Tally the lines holding "hypot" and state only that figure.

* * *

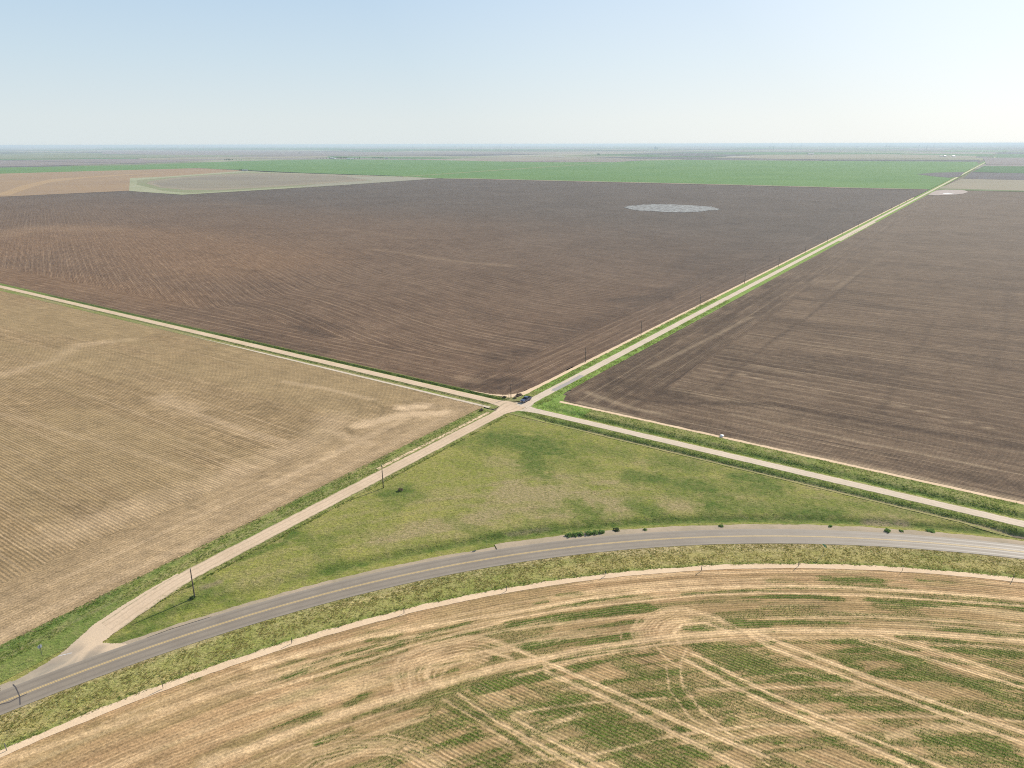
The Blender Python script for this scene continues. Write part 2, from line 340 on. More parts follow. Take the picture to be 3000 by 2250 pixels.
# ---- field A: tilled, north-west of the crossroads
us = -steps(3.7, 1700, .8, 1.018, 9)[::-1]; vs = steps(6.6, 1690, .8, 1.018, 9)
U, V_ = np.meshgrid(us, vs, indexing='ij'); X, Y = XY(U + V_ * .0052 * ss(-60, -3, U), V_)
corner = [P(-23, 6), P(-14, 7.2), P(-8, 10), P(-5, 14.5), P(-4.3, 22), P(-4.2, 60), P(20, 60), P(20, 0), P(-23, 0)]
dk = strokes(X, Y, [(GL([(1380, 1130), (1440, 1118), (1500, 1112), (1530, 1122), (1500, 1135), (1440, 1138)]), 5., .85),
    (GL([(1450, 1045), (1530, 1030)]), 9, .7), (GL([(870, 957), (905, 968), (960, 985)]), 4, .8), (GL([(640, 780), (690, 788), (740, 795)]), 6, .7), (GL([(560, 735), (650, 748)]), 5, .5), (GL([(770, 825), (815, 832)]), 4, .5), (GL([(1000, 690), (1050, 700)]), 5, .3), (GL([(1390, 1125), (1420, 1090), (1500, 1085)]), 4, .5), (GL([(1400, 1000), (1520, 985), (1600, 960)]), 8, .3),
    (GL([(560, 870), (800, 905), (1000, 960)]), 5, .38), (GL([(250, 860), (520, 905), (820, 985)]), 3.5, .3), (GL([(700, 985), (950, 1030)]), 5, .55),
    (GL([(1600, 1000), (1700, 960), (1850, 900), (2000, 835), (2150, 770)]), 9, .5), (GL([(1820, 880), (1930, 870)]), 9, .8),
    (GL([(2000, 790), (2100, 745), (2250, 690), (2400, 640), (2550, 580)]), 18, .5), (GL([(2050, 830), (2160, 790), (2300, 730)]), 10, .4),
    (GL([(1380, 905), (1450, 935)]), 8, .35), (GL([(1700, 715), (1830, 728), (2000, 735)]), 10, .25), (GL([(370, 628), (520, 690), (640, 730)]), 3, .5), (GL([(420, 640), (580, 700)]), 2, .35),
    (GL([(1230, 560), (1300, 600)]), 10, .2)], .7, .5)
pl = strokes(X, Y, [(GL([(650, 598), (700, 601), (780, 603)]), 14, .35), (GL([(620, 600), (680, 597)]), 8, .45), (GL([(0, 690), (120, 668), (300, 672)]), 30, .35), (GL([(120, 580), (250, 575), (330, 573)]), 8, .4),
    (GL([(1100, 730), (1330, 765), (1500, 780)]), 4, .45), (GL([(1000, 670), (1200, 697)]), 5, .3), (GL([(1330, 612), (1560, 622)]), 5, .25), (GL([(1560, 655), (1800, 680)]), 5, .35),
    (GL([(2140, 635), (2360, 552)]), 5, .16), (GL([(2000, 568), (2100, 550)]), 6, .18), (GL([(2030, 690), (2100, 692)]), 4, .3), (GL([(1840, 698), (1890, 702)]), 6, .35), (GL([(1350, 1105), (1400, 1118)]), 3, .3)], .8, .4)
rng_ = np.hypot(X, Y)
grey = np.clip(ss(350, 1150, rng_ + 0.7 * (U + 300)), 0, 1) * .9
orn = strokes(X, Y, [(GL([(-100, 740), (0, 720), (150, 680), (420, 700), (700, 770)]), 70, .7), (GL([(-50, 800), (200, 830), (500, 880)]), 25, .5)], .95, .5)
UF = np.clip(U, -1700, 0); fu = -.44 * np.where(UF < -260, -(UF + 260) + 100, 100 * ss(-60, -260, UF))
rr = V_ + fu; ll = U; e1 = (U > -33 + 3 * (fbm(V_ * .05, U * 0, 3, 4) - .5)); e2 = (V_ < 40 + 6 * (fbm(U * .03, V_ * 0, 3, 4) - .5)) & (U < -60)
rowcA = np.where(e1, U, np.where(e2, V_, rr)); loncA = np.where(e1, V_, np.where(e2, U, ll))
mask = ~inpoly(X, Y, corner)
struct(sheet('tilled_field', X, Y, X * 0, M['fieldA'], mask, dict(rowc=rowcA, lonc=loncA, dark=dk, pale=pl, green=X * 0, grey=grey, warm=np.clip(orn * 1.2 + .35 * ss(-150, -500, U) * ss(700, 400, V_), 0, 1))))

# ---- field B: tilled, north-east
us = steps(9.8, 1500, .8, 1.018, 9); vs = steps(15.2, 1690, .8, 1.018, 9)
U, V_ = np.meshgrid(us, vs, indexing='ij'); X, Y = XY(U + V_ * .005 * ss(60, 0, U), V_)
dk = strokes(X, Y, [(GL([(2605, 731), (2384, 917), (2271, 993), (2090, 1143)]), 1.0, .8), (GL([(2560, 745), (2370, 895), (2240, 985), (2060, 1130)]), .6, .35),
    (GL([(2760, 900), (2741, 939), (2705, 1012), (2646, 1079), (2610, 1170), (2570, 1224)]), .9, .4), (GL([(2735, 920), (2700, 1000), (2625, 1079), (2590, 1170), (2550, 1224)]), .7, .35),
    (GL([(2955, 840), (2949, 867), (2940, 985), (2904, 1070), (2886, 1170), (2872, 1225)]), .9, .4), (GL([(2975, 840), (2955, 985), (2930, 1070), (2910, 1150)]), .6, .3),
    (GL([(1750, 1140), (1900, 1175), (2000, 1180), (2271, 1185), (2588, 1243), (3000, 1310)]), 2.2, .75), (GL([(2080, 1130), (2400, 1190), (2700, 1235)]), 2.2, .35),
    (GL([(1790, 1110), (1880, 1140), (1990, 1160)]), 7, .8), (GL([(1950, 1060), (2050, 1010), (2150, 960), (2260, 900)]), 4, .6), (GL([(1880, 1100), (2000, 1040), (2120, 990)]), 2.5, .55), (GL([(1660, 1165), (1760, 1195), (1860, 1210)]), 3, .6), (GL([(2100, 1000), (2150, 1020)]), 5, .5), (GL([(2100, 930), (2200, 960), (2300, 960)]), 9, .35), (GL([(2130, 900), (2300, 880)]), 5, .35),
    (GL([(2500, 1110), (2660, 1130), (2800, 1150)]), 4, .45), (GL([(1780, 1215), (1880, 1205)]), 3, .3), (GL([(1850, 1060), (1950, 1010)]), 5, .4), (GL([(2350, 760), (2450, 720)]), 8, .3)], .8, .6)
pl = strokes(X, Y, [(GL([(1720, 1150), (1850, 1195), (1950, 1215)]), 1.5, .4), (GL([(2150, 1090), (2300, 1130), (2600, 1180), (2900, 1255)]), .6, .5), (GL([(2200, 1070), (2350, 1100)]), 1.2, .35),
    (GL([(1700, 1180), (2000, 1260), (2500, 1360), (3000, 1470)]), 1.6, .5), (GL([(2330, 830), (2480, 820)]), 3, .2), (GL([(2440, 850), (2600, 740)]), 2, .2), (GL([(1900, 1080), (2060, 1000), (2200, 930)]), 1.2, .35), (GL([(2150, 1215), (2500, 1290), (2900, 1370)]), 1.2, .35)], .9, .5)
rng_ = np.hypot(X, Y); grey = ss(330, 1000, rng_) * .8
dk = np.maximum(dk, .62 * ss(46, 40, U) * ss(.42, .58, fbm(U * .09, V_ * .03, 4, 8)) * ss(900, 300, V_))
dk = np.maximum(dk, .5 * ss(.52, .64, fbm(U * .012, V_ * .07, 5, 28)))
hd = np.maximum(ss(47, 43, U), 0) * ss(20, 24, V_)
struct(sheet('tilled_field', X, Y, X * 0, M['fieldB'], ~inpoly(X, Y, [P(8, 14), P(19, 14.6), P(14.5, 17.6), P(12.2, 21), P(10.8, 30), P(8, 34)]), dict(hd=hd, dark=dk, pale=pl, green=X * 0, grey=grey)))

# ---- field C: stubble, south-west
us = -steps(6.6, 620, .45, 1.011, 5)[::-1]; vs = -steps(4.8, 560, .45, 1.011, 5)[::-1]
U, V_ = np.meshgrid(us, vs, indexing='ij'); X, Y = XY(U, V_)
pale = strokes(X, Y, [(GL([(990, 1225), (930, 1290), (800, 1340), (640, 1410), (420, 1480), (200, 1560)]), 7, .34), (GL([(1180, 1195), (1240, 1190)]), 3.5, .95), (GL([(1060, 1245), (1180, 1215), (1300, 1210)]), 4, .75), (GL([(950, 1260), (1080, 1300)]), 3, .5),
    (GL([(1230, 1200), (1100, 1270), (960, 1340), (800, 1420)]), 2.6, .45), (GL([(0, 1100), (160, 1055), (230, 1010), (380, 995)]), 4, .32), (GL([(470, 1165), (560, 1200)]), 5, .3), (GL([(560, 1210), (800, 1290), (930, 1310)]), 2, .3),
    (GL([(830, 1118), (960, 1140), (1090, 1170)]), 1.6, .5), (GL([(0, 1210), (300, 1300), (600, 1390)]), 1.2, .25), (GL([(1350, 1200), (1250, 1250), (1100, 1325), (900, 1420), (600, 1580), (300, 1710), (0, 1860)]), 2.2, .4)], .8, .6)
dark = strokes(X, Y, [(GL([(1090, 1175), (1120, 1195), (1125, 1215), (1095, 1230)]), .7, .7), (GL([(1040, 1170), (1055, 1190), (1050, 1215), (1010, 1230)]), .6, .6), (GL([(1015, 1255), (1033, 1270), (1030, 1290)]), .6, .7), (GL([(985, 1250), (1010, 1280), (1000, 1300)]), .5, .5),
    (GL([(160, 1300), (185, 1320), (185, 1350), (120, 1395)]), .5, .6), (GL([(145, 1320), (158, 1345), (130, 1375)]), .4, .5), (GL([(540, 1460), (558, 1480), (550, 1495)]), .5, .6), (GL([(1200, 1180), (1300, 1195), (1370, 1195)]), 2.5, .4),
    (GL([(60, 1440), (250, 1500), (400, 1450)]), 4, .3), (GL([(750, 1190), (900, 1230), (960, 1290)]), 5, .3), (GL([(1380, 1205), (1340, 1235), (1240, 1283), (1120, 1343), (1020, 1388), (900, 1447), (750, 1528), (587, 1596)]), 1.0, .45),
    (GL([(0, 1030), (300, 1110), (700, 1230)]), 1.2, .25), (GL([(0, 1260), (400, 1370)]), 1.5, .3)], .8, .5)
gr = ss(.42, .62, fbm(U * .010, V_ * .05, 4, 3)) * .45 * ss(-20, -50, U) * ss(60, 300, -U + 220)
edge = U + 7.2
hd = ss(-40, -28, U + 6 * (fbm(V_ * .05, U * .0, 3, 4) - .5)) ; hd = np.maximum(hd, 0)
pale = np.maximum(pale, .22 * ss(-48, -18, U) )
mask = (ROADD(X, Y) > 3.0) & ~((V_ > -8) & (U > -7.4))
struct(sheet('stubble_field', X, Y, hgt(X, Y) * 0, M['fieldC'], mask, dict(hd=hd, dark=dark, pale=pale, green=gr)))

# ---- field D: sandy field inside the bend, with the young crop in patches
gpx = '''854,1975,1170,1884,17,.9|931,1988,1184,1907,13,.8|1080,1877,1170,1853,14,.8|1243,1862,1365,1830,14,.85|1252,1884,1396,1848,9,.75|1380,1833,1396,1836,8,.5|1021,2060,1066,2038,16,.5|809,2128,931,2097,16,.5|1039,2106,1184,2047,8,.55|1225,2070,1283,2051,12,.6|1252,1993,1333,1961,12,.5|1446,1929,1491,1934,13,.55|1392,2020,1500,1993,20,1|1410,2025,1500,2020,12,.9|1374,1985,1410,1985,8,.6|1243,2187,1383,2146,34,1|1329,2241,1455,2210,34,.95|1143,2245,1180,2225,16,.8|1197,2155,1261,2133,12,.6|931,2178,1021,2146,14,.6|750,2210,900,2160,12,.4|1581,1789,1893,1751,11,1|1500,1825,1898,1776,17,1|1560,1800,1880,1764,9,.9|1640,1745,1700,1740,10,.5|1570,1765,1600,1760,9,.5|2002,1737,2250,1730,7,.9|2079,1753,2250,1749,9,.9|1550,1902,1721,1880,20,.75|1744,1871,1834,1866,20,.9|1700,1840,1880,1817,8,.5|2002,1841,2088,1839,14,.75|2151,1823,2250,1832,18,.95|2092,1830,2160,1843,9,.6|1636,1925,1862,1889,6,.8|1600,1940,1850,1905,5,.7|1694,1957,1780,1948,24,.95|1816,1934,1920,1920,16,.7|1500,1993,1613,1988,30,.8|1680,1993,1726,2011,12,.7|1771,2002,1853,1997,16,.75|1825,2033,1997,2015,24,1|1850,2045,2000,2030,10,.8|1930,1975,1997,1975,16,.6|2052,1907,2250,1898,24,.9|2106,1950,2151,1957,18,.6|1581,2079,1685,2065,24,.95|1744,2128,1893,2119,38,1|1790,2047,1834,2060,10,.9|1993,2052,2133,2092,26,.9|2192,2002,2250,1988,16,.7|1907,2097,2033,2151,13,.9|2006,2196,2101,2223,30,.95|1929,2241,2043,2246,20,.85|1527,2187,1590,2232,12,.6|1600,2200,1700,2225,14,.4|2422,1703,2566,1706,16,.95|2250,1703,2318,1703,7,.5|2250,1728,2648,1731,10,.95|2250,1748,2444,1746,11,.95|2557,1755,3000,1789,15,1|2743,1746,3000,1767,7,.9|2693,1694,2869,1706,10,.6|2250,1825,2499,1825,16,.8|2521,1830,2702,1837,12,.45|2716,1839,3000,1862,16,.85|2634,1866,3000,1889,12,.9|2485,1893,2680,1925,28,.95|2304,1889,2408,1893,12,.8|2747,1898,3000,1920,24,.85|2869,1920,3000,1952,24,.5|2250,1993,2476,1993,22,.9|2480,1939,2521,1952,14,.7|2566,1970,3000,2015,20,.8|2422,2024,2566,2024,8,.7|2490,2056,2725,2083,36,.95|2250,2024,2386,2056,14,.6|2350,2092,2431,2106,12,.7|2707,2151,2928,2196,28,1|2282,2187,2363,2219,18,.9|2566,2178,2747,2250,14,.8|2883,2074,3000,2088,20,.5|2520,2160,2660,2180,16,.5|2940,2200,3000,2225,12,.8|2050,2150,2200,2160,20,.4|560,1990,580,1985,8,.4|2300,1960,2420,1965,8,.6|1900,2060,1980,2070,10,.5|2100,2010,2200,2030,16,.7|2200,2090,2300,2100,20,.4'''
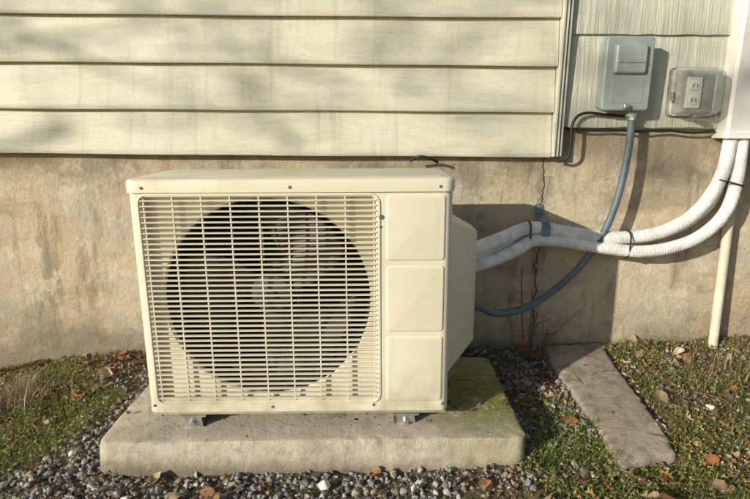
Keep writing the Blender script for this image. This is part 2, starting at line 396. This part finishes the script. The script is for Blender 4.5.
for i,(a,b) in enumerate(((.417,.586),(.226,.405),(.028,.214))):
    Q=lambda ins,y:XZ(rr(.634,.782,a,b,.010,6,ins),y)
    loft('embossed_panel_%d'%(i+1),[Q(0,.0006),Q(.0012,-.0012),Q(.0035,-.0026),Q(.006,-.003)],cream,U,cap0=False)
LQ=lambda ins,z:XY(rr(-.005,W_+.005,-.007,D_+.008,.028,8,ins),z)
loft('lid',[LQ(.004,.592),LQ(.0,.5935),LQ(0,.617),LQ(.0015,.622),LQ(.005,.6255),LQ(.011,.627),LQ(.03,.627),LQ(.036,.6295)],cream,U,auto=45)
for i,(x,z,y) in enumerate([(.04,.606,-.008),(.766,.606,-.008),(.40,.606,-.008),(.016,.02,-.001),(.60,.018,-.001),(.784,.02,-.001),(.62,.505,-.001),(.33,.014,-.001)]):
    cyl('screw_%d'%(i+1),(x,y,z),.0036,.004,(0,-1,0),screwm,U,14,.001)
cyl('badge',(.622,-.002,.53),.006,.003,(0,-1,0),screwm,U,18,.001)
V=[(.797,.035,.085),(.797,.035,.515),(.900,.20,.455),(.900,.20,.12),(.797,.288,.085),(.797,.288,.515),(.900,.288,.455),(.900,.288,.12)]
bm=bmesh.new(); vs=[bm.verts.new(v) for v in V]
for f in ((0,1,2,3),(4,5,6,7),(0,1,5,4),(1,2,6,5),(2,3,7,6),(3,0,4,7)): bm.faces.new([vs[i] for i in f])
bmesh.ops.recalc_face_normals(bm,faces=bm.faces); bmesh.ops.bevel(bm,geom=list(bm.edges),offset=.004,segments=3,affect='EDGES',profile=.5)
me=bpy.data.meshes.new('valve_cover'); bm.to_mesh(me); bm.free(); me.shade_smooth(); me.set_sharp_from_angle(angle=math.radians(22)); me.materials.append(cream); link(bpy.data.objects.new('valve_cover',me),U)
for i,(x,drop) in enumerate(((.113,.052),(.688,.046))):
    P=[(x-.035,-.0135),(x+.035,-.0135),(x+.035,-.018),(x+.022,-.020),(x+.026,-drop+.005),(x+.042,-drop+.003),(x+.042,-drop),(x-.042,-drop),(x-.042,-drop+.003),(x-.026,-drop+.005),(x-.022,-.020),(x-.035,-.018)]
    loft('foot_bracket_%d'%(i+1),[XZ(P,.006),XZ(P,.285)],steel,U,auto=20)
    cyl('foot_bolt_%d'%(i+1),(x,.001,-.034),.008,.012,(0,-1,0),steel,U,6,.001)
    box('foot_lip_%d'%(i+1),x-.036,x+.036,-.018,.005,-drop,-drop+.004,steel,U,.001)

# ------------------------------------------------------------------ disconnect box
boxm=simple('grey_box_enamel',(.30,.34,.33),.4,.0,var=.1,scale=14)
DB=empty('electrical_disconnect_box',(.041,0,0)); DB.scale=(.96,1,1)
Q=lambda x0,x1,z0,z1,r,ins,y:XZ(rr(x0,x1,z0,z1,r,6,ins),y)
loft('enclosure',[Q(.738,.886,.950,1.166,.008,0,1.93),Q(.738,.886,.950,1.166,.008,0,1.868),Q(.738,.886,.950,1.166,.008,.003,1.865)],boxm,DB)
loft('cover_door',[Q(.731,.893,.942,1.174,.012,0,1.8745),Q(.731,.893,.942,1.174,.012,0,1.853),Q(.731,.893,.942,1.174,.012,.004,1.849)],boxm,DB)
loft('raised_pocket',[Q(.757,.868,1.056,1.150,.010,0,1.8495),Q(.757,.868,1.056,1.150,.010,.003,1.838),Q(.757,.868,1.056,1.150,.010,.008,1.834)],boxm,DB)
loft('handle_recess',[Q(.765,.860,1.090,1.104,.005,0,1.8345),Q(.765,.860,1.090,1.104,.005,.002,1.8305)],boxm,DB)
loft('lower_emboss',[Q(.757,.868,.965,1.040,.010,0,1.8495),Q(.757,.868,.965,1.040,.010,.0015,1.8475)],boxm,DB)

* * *

=== EXERCISE SOLUTION ===
2